Four traditional vegan dishes to try in Singapore

The growing appetite for plant-based food around the world in the past decade or so has resulted in an unprecedented boom in vegan, vegetarian, and sustainable eateries
Image used for representational purpose
Image used for representational purpose

For many vegans, travelling can be a culinary adventure, but it can also be a challenge. From language barriers to cultural differences, navigating unfamiliar food landscapes can be difficult, especially when trying to stick to a plant-based diet. This can make travel stressful and limit the enjoyment of new experiences. But if you are visiting Singapore, that's one less thing to worry about. Whether you have dietary restrictions, want to live a meat-free, dairy-free life or simply prefer your greens, Singapore offers a plethora of vegan and vegetarian options.

The growing appetite for plant-based food around the world in the past decade or so has resulted in an unprecedented boom in vegan, vegetarian, and sustainable eateries. In fact, the Lion City -- contrary to what its name might suggest -- has almost 1,000 vegan-friendly restaurants, including 84 that define themselves as entirely vegan, according to HappyCow. You can take your pick from the amalgamation of cultural influences -- Malay, Indian, Chinese and global cuisines -- that contribute to Singapore's famously rich and diverse culinary scene.

But here's a lesser-known fact about Singapore's foodie culture: the island's rich and widely celebrated traditional street food features a diverse array of vegan dishes, too, that are readily available in the buzzy hawker centres across the island. Check out these famous traditional bites during your Singapore sojourn!

Vegetarian Bee Hoon

When in Singapore, breakfast is like the locals. Vegetarian bee hoon is a much-loved Singaporean dish that combines bee hoon noodles (rice vermicelli) and an assortment of stir-fried vegetables for a fortifying breakfast. The vegetarian dish, traditionally eaten on holy days in the Buddhist calendar -- but commonly eaten year-round for its delicious flavours -- is tasty, and easily accessible, and easy on the pocket, too. Feast on a vegetarian bee hoon before you set out for a day of exploring Singapore's iconic sights and hidden gems.

Where to eat: The hawker stalls at Bugis Street and Fortune Centre (just a 10-minute walk away from Bugis).
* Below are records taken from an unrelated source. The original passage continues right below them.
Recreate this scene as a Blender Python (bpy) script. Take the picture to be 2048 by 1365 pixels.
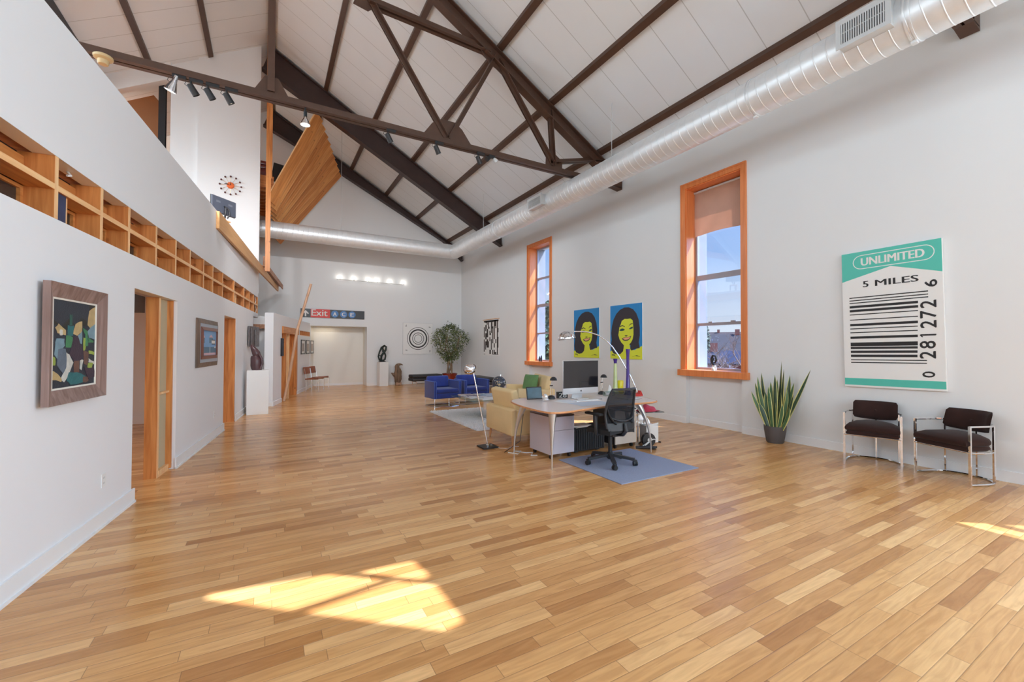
import bpy, bmesh, math, random
from mathutils import Vector, Matrix, Euler
from mathutils.geometry import tessellate_polygon

for o in list(bpy.data.objects):
    bpy.data.objects.remove(o, do_unlink=True)
SC = bpy.context.scene
COL = SC.collection
PI = math.pi

# ------------------------------------------------------------------ camera
cam_d = bpy.data.cameras.new('camera')
cam_d.sensor_width = 36.0
cam_d.lens = 850.0 / 2048.0 * 36.0
cam_d.clip_start = 0.05
cam_d.clip_end = 400
cam = bpy.data.objects.new('camera', cam_d)
COL.objects.link(cam)
CR = Matrix(((0.867146, -0.010549, -0.497942), (-0.498043, -0.01168, -0.867074), (0.003331, 0.999876, -0.015382)))
cam.matrix_world = Matrix.Translation((0, 0, 1.52)) @ CR.to_4x4()
SC.camera = cam

# ------------------------------------------------------------------ view, world, sun, fill lights
SC.view_settings.view_transform = 'Standard'
SC.view_settings.look = 'None'
SC.view_settings.gamma = 1.0
SC.view_settings.use_curve_mapping = False
SC.view_settings.exposure = 0.13
SC.cycles.use_denoising = True
SC.cycles.max_bounces = 10
SC.cycles.diffuse_bounces = 6
SC.cycles.transparent_max_bounces = 12
SC.cycles.sample_clamp_indirect = 6.0
SC.cycles.caustics_reflective = False
SC.cycles.caustics_refractive = False

world = bpy.data.worlds.new('sky')
SC.world = world
world.use_nodes = True
nt = world.node_tree
nt.nodes.clear()
w_out = nt.nodes.new('ShaderNodeOutputWorld')
w_bg = nt.nodes.new('ShaderNodeBackground')
w_tc = nt.nodes.new('ShaderNodeTexCoord')
w_sep = nt.nodes.new('ShaderNodeSeparateXYZ')
w_rmp = nt.nodes.new('ShaderNodeValToRGB')
nt.links.new(w_tc.outputs['Generated'], w_sep.inputs[0])
nt.links.new(w_sep.outputs['Z'], w_rmp.inputs['Fac'])
cr = w_rmp.color_ramp
cr.elements[0].position = 0.0
cr.elements[0].color = (0.80, 0.88, 0.98, 1)
cr.elements[1].position = 0.75
cr.elements[1].color = (0.13, 0.30, 0.80, 1)
e = cr.elements.new(0.09); e.color = (0.64, 0.76, 0.96, 1)
e = cr.elements.new(0.20); e.color = (0.34, 0.53, 0.90, 1)
# brighter sky around the sun
w_dot = nt.nodes.new('ShaderNodeVectorMath'); w_dot.operation = 'DOT_PRODUCT'
w_dot.inputs[1].default_value = Vector((0.58, -0.46, 1.0)).normalized()
nt.links.new(w_tc.outputs['Generated'], w_dot.inputs[0])
w_max = nt.nodes.new('ShaderNodeMath'); w_max.operation = 'MAXIMUM'; w_max.inputs[1].default_value = 0.0
nt.links.new(w_dot.outputs['Value'], w_max.inputs[0])
w_pow = nt.nodes.new('ShaderNodeMath'); w_pow.operation = 'POWER'; w_pow.inputs[1].default_value = 6.0
nt.links.new(w_max.outputs[0], w_pow.inputs[0])
w_st = nt.nodes.new('ShaderNodeMath'); w_st.operation = 'MULTIPLY_ADD'
w_st.inputs[1].default_value = 26.0; w_st.inputs[2].default_value = 0.95
nt.links.new(w_pow.outputs[0], w_st.inputs[0])
nt.links.new(w_st.outputs[0], w_bg.inputs['Strength'])
nt.links.new(w_rmp.outputs['Color'], w_bg.inputs['Color'])
nt.links.new(w_bg.outputs[0], w_out.inputs[0])

SUN_D = Vector((-0.58, 0.46, -1.0))
sun_d = bpy.data.lights.new('sun', 'SUN')
sun_d.energy = 10.0
sun_d.angle = math.radians(0.4)
sun_d.color = (0.97, 0.975, 1.0)
sun = bpy.data.objects.new('sun', sun_d)
COL.objects.link(sun)
sun.location = (20, -12, 30)
sun.rotation_euler = SUN_D.to_track_quat('-Z', 'Y').to_euler()

def area(name, loc, direction, sx, sy, energy, color=(1, 1, 1)):
    d = bpy.data.lights.new(name, 'AREA')
    d.shape = 'RECTANGLE'
    d.size, d.size_y = sx, sy
    d.energy = energy
    d.color = color
    o = bpy.data.objects.new(name, d)
    COL.objects.link(o)
    o.location = loc
    o.rotation_euler = Vector(direction).to_track_quat('-Z', 'Y').to_euler()
    return o

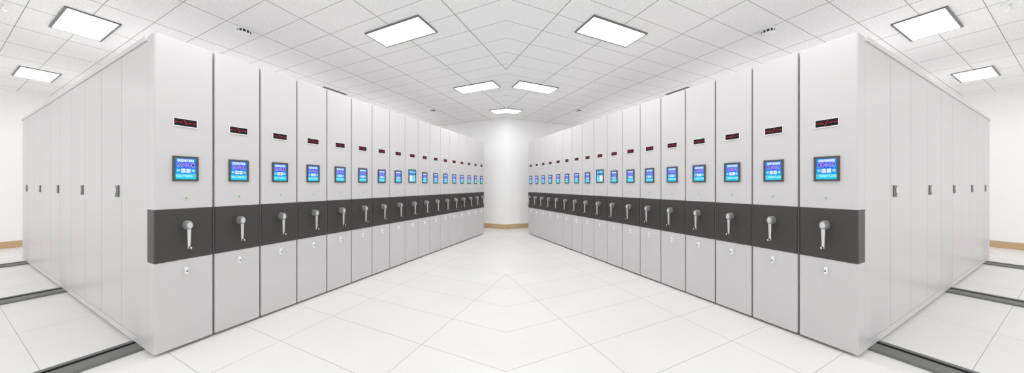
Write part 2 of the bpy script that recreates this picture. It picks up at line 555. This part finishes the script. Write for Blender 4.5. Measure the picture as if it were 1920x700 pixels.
    r1 = [b.verts.new((x, -.020, zz)) for x, zz in out]
    r2 = [b.verts.new((lx + (x - lx) * .72, -.026, lz + (zz - lz) * .88)) for x, zz in out]
    for p, q in ((r0, r1), (r1, r2)):
        for i in range(16):
            b.faces.new((p[i], p[(i + 1) % 16], q[(i + 1) % 16], q[i]))
    b.faces.new(r0); b.faces.new(r2)
    bmesh.ops.recalc_face_normals(b, faces=b.faces[:])
    mb.add(b, M['white_plastic'])
    lock = mb.build('lock', root, mirror)
    mb = MB()
    mb.lathe_y([(-.0255, .0078), (-.0275, .0078), (-.0285, .006)], M['key'], lx, lz - .002, 0.6, 12)
    mb.build('keyhole', lock, mirror)
    if first:
        # panelled long side: ten door leaves between a top rail and a plinth
        bs = [3.213, 3.840, 4.451, 5.053, 5.670, 6.259, 6.846, 7.427, 8.026, 8.606, 9.150]
        hb = {1: 3.950, 3: 5.163, 5: 6.366, 7: 7.569, 9: 8.736}
        mb = MB()
        mb.box(-0.001, 0.0290, 0.1315, DEPTH, z, z + .052, M['paint_trim'], 0.001)
        mb.build('plinth', root, mirror)
        mb = MB()
        mb.box(-0.009, 0.0290, 0.150, DEPTH, zt - .034, zt + .004, M['paint_trim'], 0.002)
        mb.build('top_rail', root, mirror)
        mb = MB()
        mb.box(0.001, 0.0290, bs[-1] - B0 + .0125, DEPTH, z + .053, zt - .034, M['paint_trim'], 0.001)
        mb.build('end_strip', root, mirror)
        mb = MB()
        mb.box(0.0053, 0.029, bs[0] - B0, bs[-1] - B0 + .012, z + .054, zt - .035, M['gap_shade'])  # added grey sheet behind the leaves, paints the gaps as shaded
        mb.build('door_gap_shade', root, mirror)
        for i in range(10):
            g = 0.0075
            mb = MB()
            y0, y1 = bs[i] - B0 + g / 2, bs[i + 1] - B0 - g / 2
            mb.box(0.0, 0.0050, y0, y1, z + .0555, zt - .0355, M['paint'], 0.0008)
            d = mb.build('door', root, mirror)
            if i in hb:
                c = hb[i] - B0
                mb = MB()
                zz0, zz1 = z + 1.145, z + 1.246
                mb.box(-0.0035, 0.0, c - .050, c + .050, zz0, zz1, M['recess'], 0.001)
                mb.box(-0.0065, -0.003, c - .046, c - .030, zz0 + .002, zz1 - .002, M['handle'], 0.001)
                mb.box(-0.0065, -0.003, c + .034, c + .046, zz0 + .002, zz1 - .002, M['handle'], 0.001)
                mb.box(-0.0065, -0.003, c - .046, c + .046, zz1 - .016, zz1 - .002, M['handle'], 0.001)
                mb.box(-0.0120, -0.003, c - .002, c + .020, zz0 + .034, zz1 - .018, M['chrome'], 0.002)
                mb.box(-0.0080, -0.003, c - .012, c + .022, zz0 + .006, zz0 + .026, M['handle'], 0.002)
                mb.build('door_handle', d, mirror)
    return root

ORD = ['', 'second', 'third', 'fourth', 'fifth', 'sixth', 'seventh', 'eighth', 'ninth', 'tenth', 'eleventh', 'twelfth',
       'thirteenth', 'fourteenth', 'fifteenth', 'sixteenth', '']
NU = 17
def unit_a(i):
    return A0 + 0.2981 * i + 0.017 * (1 - ((i - 8.5) / 8.5) ** 2)
base_off = unit_a(0) - A0
for side in (-1, 1):
    mir = 1 if side < 0 else -1
    row = 'left' if side < 0 else 'right'
    plain = None
    for i in range(NU):
        if i == 0:
            o = make_unit(mir, first=True)
            lab = f'pale grey mobile shelving unit showing its panelled side, first of the {row} row'
        elif i == 8:
            o = make_unit(mir, keypad=True)
            lab = f'pale grey mobile shelving unit with the taller paler screen, ninth in the {row} row'
        else:
            if plain is None:
                o = plain = make_unit(mir)
            else:
                o = copy_tree(plain)
            lab = (f'pale grey mobile shelving unit, {ORD[i]} from the near end of the {row} row' if i < NU - 1
                   else f'pale grey mobile shelving unit ending the {row} row by the back wall')
        o['label'] = lab; o['category'] = 'shelving unit'; o['group'] = f'mobile shelving units of the {row} row'
        o.location = W(side, unit_a(i) - (base_off if i == 0 else 0), B0, 0)
        o.rotation_euler = (0, 0, PI / 2 - T if side < 0 else -(PI / 2 - T))

# ------------------------------------------------------------------ floor rails
RAILS = [(3.315, 3.560, 3.462, 3.510, 'nearest the aisle'), (5.935, 6.225, 6.100, 6.165, 'between the other two'), (8.600, 8.900, 8.780, 8.842, 'nearest the side wall')]
RA0, RA1 = -0.9, 5.95
for side in (-1, 1):
    mir = 1 if side < 0 else -1
    row = 'left' if side < 0 else 'right'
    for b0, b1, g0, g1, where in RAILS:
        r = empty('floor_rail', W(side, RA0, b0, 0), PI / 2 - T if side < 0 else -(PI / 2 - T),
                  f'dark grey grooved floor rail under the {row} shelving row, {where}', 'rail', f'floor rails of the {row} shelving row')
        L = RA1 - RA0
        mb = MB()
        y1, s0, s1 = b1 - b0, g0 - b0, g1 - b0
        ht = ZB - 0.0005
        # cross-section: sloped kerb, upper face, groove, far lip
        def strip(pts):
            b = bmesh.new()
            lo = [b.verts.new((0, y, zz)) for y, zz in pts]; hi = [b.verts.new((L, y, zz)) for y, zz in pts]
            n = len(pts); b.faces.new(lo); b.faces.new(hi)
            for i in range(n): b.faces.new((lo[i], lo[(i + 1) % n], hi[(i + 1) % n], hi[i]))
            bmesh.ops.recalc_face_normals(b, faces=b.faces[:])
            mb.add(b, M['rail'])
        strip([(0, 0), (0.004, ht - .004), (0.012, ht), (s0, ht), (s0, 0.004), (s1, 0.004), (s1, ht), (y1 - .006, ht), (y1, 0)])
        mb.build('track', r, mir)
        mb = MB()
        mb.box(0.002, L - 0.002, s0 + .0005, s1 - .0005, 0.0042, ht - .0015, M['groove_shade'])  # black fill painting the shade of the shallow groove
        mb.build('groove_shade', r, mir)

# ------------------------------------------------------------------ ceiling lights
K = 1.90 / 1.78
HA, HB = 0.168, 0.428
def light_thing(outline_w, label, group='recessed panel lights in the ceiling', m='panel_light'):
    """outline: list of world XY points (convex or chevron), counter-clockwise or not."""
    cx = sum(p.x for p in outline_w) / len(outline_w); cy = sum(p.y for p in outline_w) / len(outline_w)
    root = empty('ceiling_light', Vector((cx, cy, CEIL)), 0, label, 'ceiling light', group)
    pts = [Vector((p.x - cx, p.y - cy)) for p in outline_w]
    n = len(pts)
    area = sum(pts[i].x * pts[(i + 1) % n].y - pts[(i + 1) % n].x * pts[i].y for i in range(n))
    if area < 0: pts = pts[::-1]
    def inset(d):
        out = []
        for i in range(n):
            p0, p1, p2 = pts[i - 1], pts[i], pts[(i + 1) % n]
            e1 = (p1 - p0).normalized(); e2 = (p2 - p1).normalized()
            n1 = Vector((-e1.y, e1.x)); n2 = Vector((-e2.y, e2.x))
            bis = (n1 + n2); bis /= max(1e-6, bis.length_squared / 2)
            out.append(p1 + bis * d)
        return out
    inn = inset(0.017)
    zl = -0.016
    mb = MB()
    for i in range(n):
        j = (i + 1) % n
        a, b_, c, d = pts[i], pts[j], inn[j], inn[i]
        mb.face([(a.x, a.y, zl), (d.x, d.y, zl), (c.x, c.y, zl), (b_.x, b_.y, zl)], M['frame'])
        mb.face([(a.x, a.y, 0), (a.x, a.y, zl), (b_.x, b_.y, zl), (b_.x, b_.y, 0)], M['frame'])
        mb.face([(d.x, d.y, zl), (d.x, d.y, 0), (c.x, c.y, 0), (c.x, c.y, zl)], M['frame'])
        mb.face([(a.x, a.y, 0), (b_.x, b_.y, 0), (c.x, c.y, 0), (d.x, d.y, 0)], M['frame'])
    bmesh.ops.remove_doubles(mb.bm, verts=mb.bm.verts[:], dist=1e-5)
    mb.build('frame', root, recalc=True)
    inn = inset(0.0175)
    mb = MB()
    mb.face([(p.x, p.y, -0.011) for p in inn[::-1]], M[m])
    mb.build('diffuser', root)
    return root

def rect_light(side, ac, bc, label):
    ac *= K; bc *= K
    o = [W(side, ac + da, bc + db) for da, db in ((-HA, -HB), (HA, -HB), (HA, HB), (-HA, HB))]
    return light_thing(o, label)

for side in (-1, 1):
    row = 'left' if side < 0 else 'right'
    rect_light(side, 2.193, 2.273, f'bright rectangular ceiling light over the near aisle beside the {row} shelving row')
    rect_light(side, 3.975, 2.284, f'bright rectangular ceiling light over the far aisle beside the {row} shelving row')
    rect_light(side, 0.711, 5.400, f'bright rectangular ceiling light over the near corner of the {row} row long side')
    rect_light(side, 0.721, 8.530, f'bright rectangular ceiling light near the side wall behind the {row} row')
    for q, (a_, b_) in enumerate(((0.711, 2.273), (2.193, 5.400), (3.975, 5.400), (2.193, 8.530), (3.975, 8.530), (5.46, 5.500), (5.46, 8.530), (-1.2, 2.273), (-1.2, 5.400), (-1.2, 8.5))):  # unseen panels added to brighten the hall
        rect_light(side, a_, b_, f'added fill ceiling light out of sight on the {row} half of the ceiling')
a0_, a1_, b1_ = 5.307 * K, 5.628 * K, 2.706 * K
tt = math.tan(T)
cv = [W(-1, a0_, b1_), W(-1, a1_, b1_), W(-1, a1_, a1_ * tt), W(1, a1_, b1_), W(1, a0_, b1_), W(1, a0_, a0_ * tt)]
light_thing(cv, 'bright chevron-shaped ceiling light centred at the far end of the aisle', m='panel_light_dim')

# ------------------------------------------------------------------ small ceiling fittings
def smoke_detector(side, a_, b_, label):
    r = empty('smoke_detector', W(side, a_ * K, b_ * K, CEIL), 0, label, 'smoke detector', 'smoke detectors on the ceiling'); r.scale = (1.2, 1.2, 1.1)
    mb = MB(); mb.lathe_z([(0, .062), (-.012, .062), (-.016, .056)], M['white_plastic'])
    mb.build('base', r)
    mb = MB(); mb.lathe_z([(-.016, .050), (-.048, .050)], M['black'])
    mb.build('vent_ring', r)
    mb = MB(); mb.lathe_z([(-.046, .056), (-.052, .057), (-.064, .050), (-.072, .030), (-.074, .010)], M['white_plastic'])
    for i in range(12):
        t = 2 * PI * i / 12
        b = bmesh.new(); bmesh.ops.create_cube(b, size=1)
        for v in b.verts:
            v.co = Vector((.051 + v.co.x * .008, v.co.y * .008, -.031 + v.co.z * .031))
        bmesh.ops.rotate(b, verts=b.verts[:], cent=(0, 0, 0), matrix=Matrix.Rotation(t, 3, 'Z'))
        mb.add(b, M['white_plastic'])
    mb.build('dome', r)

def sprinkler(side, a_, b_, label):
    r = empty('fire_sprinkler', W(side, a_ * K, b_ * K, CEIL), 0, label, 'sprinkler', 'fire sprinklers on the ceiling'); r.scale = (1.25, 1.25, 1.25)
    mb = MB(); mb.lathe_z([(0, .042), (-.004, .042), (-.012, .026), (-.012, .014)], M['white_plastic'])
    mb.build('escutcheon', r)
    mb = MB(); mb.lathe_z([(-.012, .011), (-.030, .011), (-.032, .006), (-.060, .005)], M['white_plastic'], seg=12)
    for sx in (-1, 1):
        mb.box(sx * .014 - .003, sx * .014 + .003, -.003, .003, -.060, -.026, M['white_plastic'])
    mb.box(-.017, .017, -.003, .003, -.030, -.024, M['white_plastic'])
    mb.build('stem', r)
    mb = MB(); mb.lathe_z([(-.060, .022), (-.064, .024), (-.066, .010)], M['white_plastic'], seg=16)
    mb.build('deflector', r)

for side in (-1, 1):
    row = 'left' if side < 0 else 'right'
    smoke_detector(side, 1.450, 3.880, f'white smoke detector with dark vents above the near end of the {row} row')
    smoke_detector(side, 4.760, 3.922, f'small white smoke detector above the far half of the {row} row')
    sprinkler(side, 3.120, 2.340, f'white ceiling sprinkler between the two aisle lights beside the {row} row')
    sprinkler(side, 4.730, 2.325, f'white ceiling sprinkler by the chevron light on the {row} row side')
    sprinkler(side, 0.300, 5.480, f'white ceiling sprinkler above the outer end of the {row} row long side')
    # slot air vent
    mir = 1 if side < 0 else -1
    r = empty('air_vent', W(side, 2.858 * K, 4.80 * K, CEIL), PI / 2 - T if side < 0 else -(PI / 2 - T),
              f'narrow grey slot air vent in the ceiling above the {row} shelving row', 'air vent', 'slot air vents')
    L = 0.452
    mb = MB()
    for q in ((0, L, 0, .010), (0, L, .052, .062), (0, .010, .010, .052), (L - .010, L, .010, .052)):
        mb.box(q[0], q[1], q[2], q[3], -.010, 0, M['vent'])
    mb.build('frame', r, mir)
    mb = MB()
    for y in (.020, .032, .044):
        mb.box(.010, L - .010, y - .002, y + .002, -.009, 0, M['vent'])
    mb.build('slat', r, mir)

# ------------------------------------------------------------------ world, camera, view
w = bpy.data.worlds.new('World'); sc.world = w; w.use_nodes = True
w.node_tree.nodes['Background'].inputs[0].default_value = (1, 1, 1, 1)
w.node_tree.nodes['Background'].inputs[1].default_value = 1.17

cam = bpy.data.cameras.new('Camera'); co = bpy.data.objects.new('Camera', cam); COL.objects.link(co)
co.location = (0, 0, EYE); co.rotation_euler = (PI / 2, 0, 0)
cam.sensor_fit = 'HORIZONTAL'; cam.sensor_width = 36.0
cam.lens = 36.0 * 468.93 / 1920
cam.shift_x = (960 - 949) / 1920
cam.shift_y = -(350 - 347) / 1920
cam.clip_start = 0.05; cam.clip_end = 100
sc.camera = co

vs = sc.view_settings
sc.display_settings.display_device = 'sRGB'
vs.view_transform = 'Standard'; vs.look = 'None'; vs.gamma = 1.0; vs.use_curve_mapping = False
vs.exposure = 0.0
cy = sc.cycles
cy.use_denoising = True
cy.max_bounces = 14; cy.diffuse_bounces = 10; cy.glossy_bounces = 4; cy.transmission_bounces = 2
cy.sample_clamp_indirect = 10
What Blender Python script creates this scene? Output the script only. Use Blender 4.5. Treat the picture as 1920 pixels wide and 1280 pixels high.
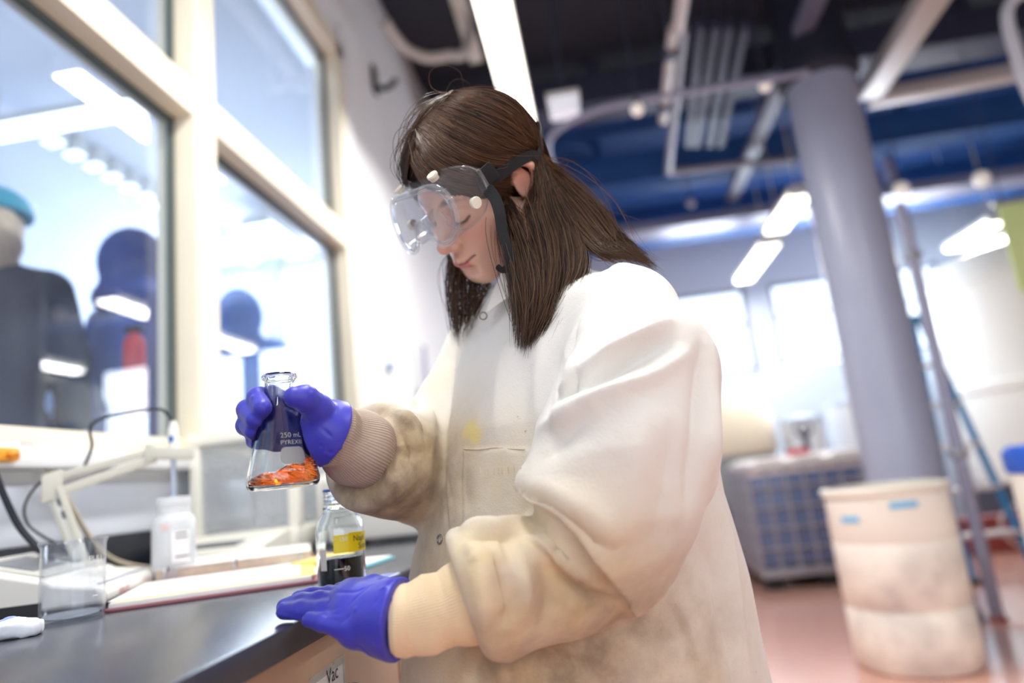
import bpy, bmesh, math, random
import numpy as np
from mathutils import Vector, Matrix

for o in list(bpy.data.objects): bpy.data.objects.remove(o)
S = bpy.context.scene
C = S.collection
rnd = random.Random(7)
nr = np.random.RandomState(11)

# ------------------------------------------------------------------ camera
FPX = 1280.0                                   # 24 mm lens on a 36 mm sensor, 1920 px wide
EYE = np.array([0.0, 0.0, 1.035])
def _n(v): v = np.asarray(v, float); return v/np.linalg.norm(v)
_up = _n([280-960, -5600-640, FPX]); _fw = np.array([1140-960, 912-640, FPX])
_fw = _n(_fw-_up*_fw.dot(_up)); _rt = np.cross(_fw, _up); _rt = _rt if _rt[0] > 0 else -_rt
RW = np.array([_rt, _fw, _up])                 # lens axes (right, down, forward) -> world
def at(px, py, depth):
    return EYE + RW @ np.array([(px-960)/FPX*depth, (py-640)/FPX*depth, depth])
def ray(px, py): return RW @ np.array([px-960, py-640, FPX])
def onX(px, py, X): r = ray(px, py); return EYE + r*((X-EYE[0])/r[0])
def onY(px, py, Y): r = ray(px, py); return EYE + r*((Y-EYE[1])/r[1])
def onZ(px, py, Z): r = ray(px, py); return EYE + r*((Z-EYE[2])/r[2])
def proj(P):
    q = (np.asarray(P, float)-EYE) @ RW
    return np.stack([960+FPX*q[..., 0]/q[..., 2], 640+FPX*q[..., 1]/q[..., 2], q[..., 2]], -1)

cam = bpy.data.cameras.new('camera'); cam.lens = 24; cam.sensor_width = 36
cam.clip_start = 0.02; cam.clip_end = 200
co = bpy.data.objects.new('camera', cam); C.objects.link(co)
M = Matrix.Identity(4)
for i in range(3):
    M[i][0] = RW[i][0]; M[i][1] = -RW[i][1]; M[i][2] = -RW[i][2]; M[i][3] = EYE[i]
co.matrix_world = M
cam.dof.use_dof = True; cam.dof.focus_distance = 0.84; cam.dof.aperture_fstop = 1.5
S.camera = co

# ------------------------------------------------------------------ world, lights, exposure
S.view_settings.view_transform = 'Standard'; S.view_settings.look = 'None'
S.view_settings.gamma = 1.0; S.view_settings.use_curve_mapping = False
S.view_settings.exposure = -0.6
cy = S.cycles
cy.max_bounces = 14; cy.transmission_bounces = 12; cy.transparent_max_bounces = 16; cy.glossy_bounces = 5; cy.diffuse_bounces = 4
cy.caustics_reflective = False; cy.caustics_refractive = True; cy.sample_clamp_indirect = 6.0

W = bpy.data.worlds.new('sky'); S.world = W; W.use_nodes = True
bg = W.node_tree.nodes['Background']; bg.inputs[0].default_value = (0.86, 0.93, 1.0, 1); bg.inputs[1].default_value = 4.0

def area(name, loc, rot, sx, sy, power, color=(1, 1, 1)):
    l = bpy.data.lights.new(name, 'AREA'); l.shape = 'RECTANGLE'; l.size = sx; l.size_y = sy
    l.energy = power; l.color = color
    o = bpy.data.objects.new(name, l); C.objects.link(o); o.location = loc; o.rotation_euler = rot
    return o
R90 = math.pi/2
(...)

Kueh is a bite-sized snack or dessert found across the Malay archipelago, typically made from ingredients such as glutinous rice flour, coconut milk, and a smoky, nutty palm sugar called gula melaka. Whether steamed, baked, fried or boiled, they are typically vegan -- and gluten-free, to boot -- making this colourful local dessert an unmissable treat if you are travelling to Singapore. No festive celebration on the island nation is complete without a bite of kueh--in fact, Singapore even has a Kueh Appreciation Day (July 28)!

Where to eat: Bengawan Solo, a much-loved Singaporean bakery chain with 45 outlets across the city.


This icy sweet treat is your perfect partner to chill on this tropical island. Singapore has some of the best spots that offer their own delicious version of this classic dessert, of Malay origin, combining shaved ice, pandan-flavoured jelly noodles, gula melaka caramel, and coconut milk. For a truly local experience, try Chendol with the generous helping of the famous durian fruit.

Where to eat: Grab a USD 2 of Chendol from the many stalls at the Chinatown Complex Market & Food Centre -- a haven for shopaholics and foodies.


Every Singaporean's favourite party snack, popiah is a soft spring roll -- consisting of a paper-thin wheat pancake wrapped around a typical filling of assorted vegetables. Popiah has its roots in the Peranakan culture, a unique blend of Chinese and Malay influences, and is a great example of the fusion of flavours and traditions that make up Singapore's culinary repertoire. As expected, it's a party in your mouth!

Where to eat: Ann Chin Popiah has 11 outlets in Singapore; Good Chance Popiah, 149 Silat Avenue.

From popular hawker stalls to fine dining restaurants to dessert shops and patisseries -- Singapore's smorgasbord will have you reaching for seconds during every meal. Bon appetit!